"""

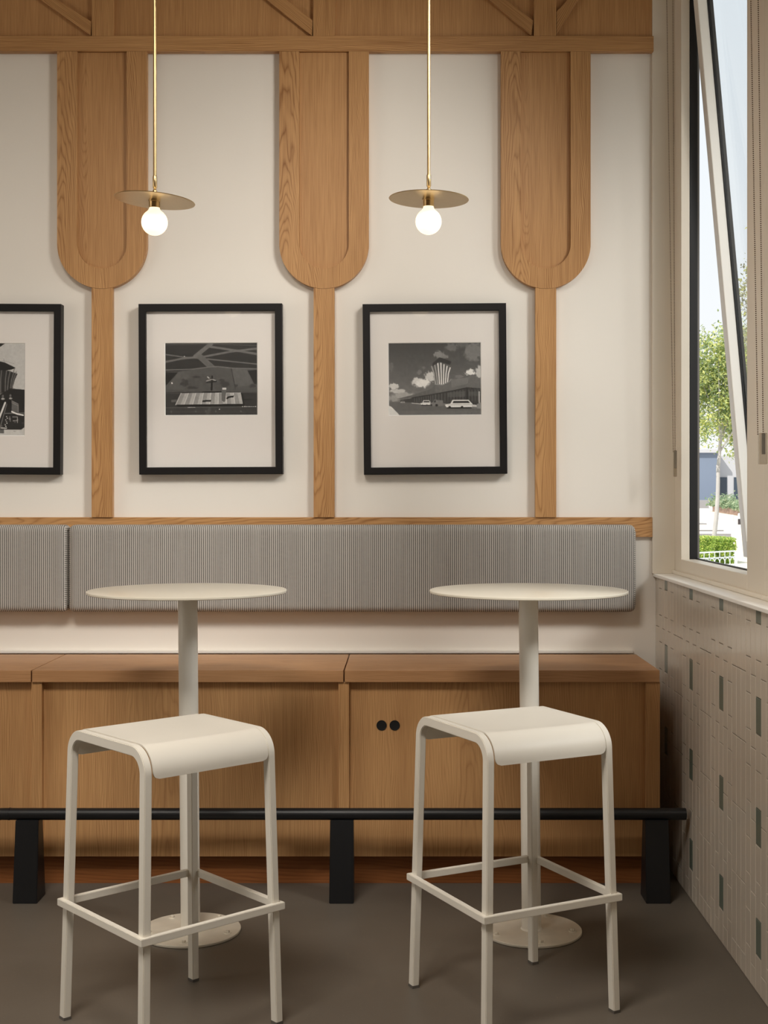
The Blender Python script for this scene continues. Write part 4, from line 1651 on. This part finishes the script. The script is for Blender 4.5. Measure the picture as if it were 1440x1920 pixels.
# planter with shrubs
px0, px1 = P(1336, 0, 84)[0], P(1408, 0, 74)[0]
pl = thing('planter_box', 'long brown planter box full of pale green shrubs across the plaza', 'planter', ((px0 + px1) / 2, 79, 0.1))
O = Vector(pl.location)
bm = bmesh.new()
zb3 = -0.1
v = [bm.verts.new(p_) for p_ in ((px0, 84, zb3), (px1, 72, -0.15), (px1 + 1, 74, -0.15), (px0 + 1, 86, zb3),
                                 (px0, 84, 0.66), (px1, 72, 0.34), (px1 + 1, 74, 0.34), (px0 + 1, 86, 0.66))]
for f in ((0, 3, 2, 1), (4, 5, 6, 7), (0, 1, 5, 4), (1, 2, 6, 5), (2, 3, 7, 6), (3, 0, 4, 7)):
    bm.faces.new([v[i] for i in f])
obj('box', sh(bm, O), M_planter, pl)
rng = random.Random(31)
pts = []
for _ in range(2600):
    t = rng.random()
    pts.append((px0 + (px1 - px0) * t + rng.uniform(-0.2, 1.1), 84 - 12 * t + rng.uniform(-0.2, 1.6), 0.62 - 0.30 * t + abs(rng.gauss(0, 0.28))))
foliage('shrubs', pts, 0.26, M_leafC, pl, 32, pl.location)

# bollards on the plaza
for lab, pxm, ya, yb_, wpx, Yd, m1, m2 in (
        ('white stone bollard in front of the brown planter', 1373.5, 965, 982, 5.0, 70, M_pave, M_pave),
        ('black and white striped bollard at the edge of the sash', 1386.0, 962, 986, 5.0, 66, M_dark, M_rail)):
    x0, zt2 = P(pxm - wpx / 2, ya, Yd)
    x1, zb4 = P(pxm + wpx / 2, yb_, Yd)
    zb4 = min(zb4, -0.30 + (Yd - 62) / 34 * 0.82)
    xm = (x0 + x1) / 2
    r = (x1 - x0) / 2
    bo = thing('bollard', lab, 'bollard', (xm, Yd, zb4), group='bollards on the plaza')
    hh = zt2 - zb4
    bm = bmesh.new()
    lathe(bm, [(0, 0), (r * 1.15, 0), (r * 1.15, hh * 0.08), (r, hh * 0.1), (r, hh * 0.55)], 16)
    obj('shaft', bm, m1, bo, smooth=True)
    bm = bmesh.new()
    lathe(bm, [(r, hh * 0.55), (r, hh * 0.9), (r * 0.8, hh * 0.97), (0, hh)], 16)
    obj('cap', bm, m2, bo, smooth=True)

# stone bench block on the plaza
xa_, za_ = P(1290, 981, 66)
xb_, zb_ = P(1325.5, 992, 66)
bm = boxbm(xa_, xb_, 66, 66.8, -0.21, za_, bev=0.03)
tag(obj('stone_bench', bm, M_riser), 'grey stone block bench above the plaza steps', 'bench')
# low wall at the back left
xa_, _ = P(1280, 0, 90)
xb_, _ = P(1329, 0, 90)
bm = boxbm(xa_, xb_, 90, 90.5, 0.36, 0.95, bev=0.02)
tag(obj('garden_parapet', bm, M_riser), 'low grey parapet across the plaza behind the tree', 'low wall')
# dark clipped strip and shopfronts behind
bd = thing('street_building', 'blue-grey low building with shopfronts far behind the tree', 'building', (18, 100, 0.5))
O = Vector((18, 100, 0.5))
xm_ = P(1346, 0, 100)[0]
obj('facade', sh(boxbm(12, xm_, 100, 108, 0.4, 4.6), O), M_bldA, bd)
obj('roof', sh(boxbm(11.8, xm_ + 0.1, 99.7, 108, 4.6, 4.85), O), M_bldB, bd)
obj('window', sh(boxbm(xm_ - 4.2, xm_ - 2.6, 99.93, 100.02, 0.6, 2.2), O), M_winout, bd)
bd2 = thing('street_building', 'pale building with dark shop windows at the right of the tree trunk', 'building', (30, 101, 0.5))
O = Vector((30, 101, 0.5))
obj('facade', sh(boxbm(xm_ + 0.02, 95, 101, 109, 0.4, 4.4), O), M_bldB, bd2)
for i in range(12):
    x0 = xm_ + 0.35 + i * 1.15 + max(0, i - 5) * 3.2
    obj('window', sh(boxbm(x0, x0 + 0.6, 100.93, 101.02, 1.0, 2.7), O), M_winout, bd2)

"""

> [Instructions to follow]:
Repeat the material above in full and unchanged, minus its images.

> [Output for this task]:
The Blender Python script for this scene continues. Write part 4, from line 1651 on. This part finishes the script. The script is for Blender 4.5. Measure the picture as if it were 1440x1920 pixels.
# planter with shrubs
px0, px1 = P(1336, 0, 84)[0], P(1408, 0, 74)[0]
pl = thing('planter_box', 'long brown planter box full of pale green shrubs across the plaza', 'planter', ((px0 + px1) / 2, 79, 0.1))
O = Vector(pl.location)
bm = bmesh.new()
zb3 = -0.1
v = [bm.verts.new(p_) for p_ in ((px0, 84, zb3), (px1, 72, -0.15), (px1 + 1, 74, -0.15), (px0 + 1, 86, zb3),
                                 (px0, 84, 0.66), (px1, 72, 0.34), (px1 + 1, 74, 0.34), (px0 + 1, 86, 0.66))]
for f in ((0, 3, 2, 1), (4, 5, 6, 7), (0, 1, 5, 4), (1, 2, 6, 5), (2, 3, 7, 6), (3, 0, 4, 7)):
    bm.faces.new([v[i] for i in f])
obj('box', sh(bm, O), M_planter, pl)
rng = random.Random(31)
pts = []
for _ in range(2600):
    t = rng.random()
    pts.append((px0 + (px1 - px0) * t + rng.uniform(-0.2, 1.1), 84 - 12 * t + rng.uniform(-0.2, 1.6), 0.62 - 0.30 * t + abs(rng.gauss(0, 0.28))))
foliage('shrubs', pts, 0.26, M_leafC, pl, 32, pl.location)

# bollards on the plaza
for lab, pxm, ya, yb_, wpx, Yd, m1, m2 in (
        ('white stone bollard in front of the brown planter', 1373.5, 965, 982, 5.0, 70, M_pave, M_pave),
        ('black and white striped bollard at the edge of the sash', 1386.0, 962, 986, 5.0, 66, M_dark, M_rail)):
    x0, zt2 = P(pxm - wpx / 2, ya, Yd)
    x1, zb4 = P(pxm + wpx / 2, yb_, Yd)
    zb4 = min(zb4, -0.30 + (Yd - 62) / 34 * 0.82)
    xm = (x0 + x1) / 2
    r = (x1 - x0) / 2
    bo = thing('bollard', lab, 'bollard', (xm, Yd, zb4), group='bollards on the plaza')
    hh = zt2 - zb4
    bm = bmesh.new()
    lathe(bm, [(0, 0), (r * 1.15, 0), (r * 1.15, hh * 0.08), (r, hh * 0.1), (r, hh * 0.55)], 16)
    obj('shaft', bm, m1, bo, smooth=True)
    bm = bmesh.new()
    lathe(bm, [(r, hh * 0.55), (r, hh * 0.9), (r * 0.8, hh * 0.97), (0, hh)], 16)
    obj('cap', bm, m2, bo, smooth=True)

# stone bench block on the plaza
xa_, za_ = P(1290, 981, 66)
xb_, zb_ = P(1325.5, 992, 66)
bm = boxbm(xa_, xb_, 66, 66.8, -0.21, za_, bev=0.03)
tag(obj('stone_bench', bm, M_riser), 'grey stone block bench above the plaza steps', 'bench')
# low wall at the back left
xa_, _ = P(1280, 0, 90)
xb_, _ = P(1329, 0, 90)
bm = boxbm(xa_, xb_, 90, 90.5, 0.36, 0.95, bev=0.02)
tag(obj('garden_parapet', bm, M_riser), 'low grey parapet across the plaza behind the tree', 'low wall')
# dark clipped strip and shopfronts behind
bd = thing('street_building', 'blue-grey low building with shopfronts far behind the tree', 'building', (18, 100, 0.5))
O = Vector((18, 100, 0.5))
xm_ = P(1346, 0, 100)[0]
obj('facade', sh(boxbm(12, xm_, 100, 108, 0.4, 4.6), O), M_bldA, bd)
obj('roof', sh(boxbm(11.8, xm_ + 0.1, 99.7, 108, 4.6, 4.85), O), M_bldB, bd)
obj('window', sh(boxbm(xm_ - 4.2, xm_ - 2.6, 99.93, 100.02, 0.6, 2.2), O), M_winout, bd)
bd2 = thing('street_building', 'pale building with dark shop windows at the right of the tree trunk', 'building', (30, 101, 0.5))
O = Vector((30, 101, 0.5))
obj('facade', sh(boxbm(xm_ + 0.02, 95, 101, 109, 0.4, 4.4), O), M_bldB, bd2)
for i in range(12):
    x0 = xm_ + 0.35 + i * 1.15 + max(0, i - 5) * 3.2
    obj('window', sh(boxbm(x0, x0 + 0.6, 100.93, 101.02, 1.0, 2.7), O), M_winout, bd2)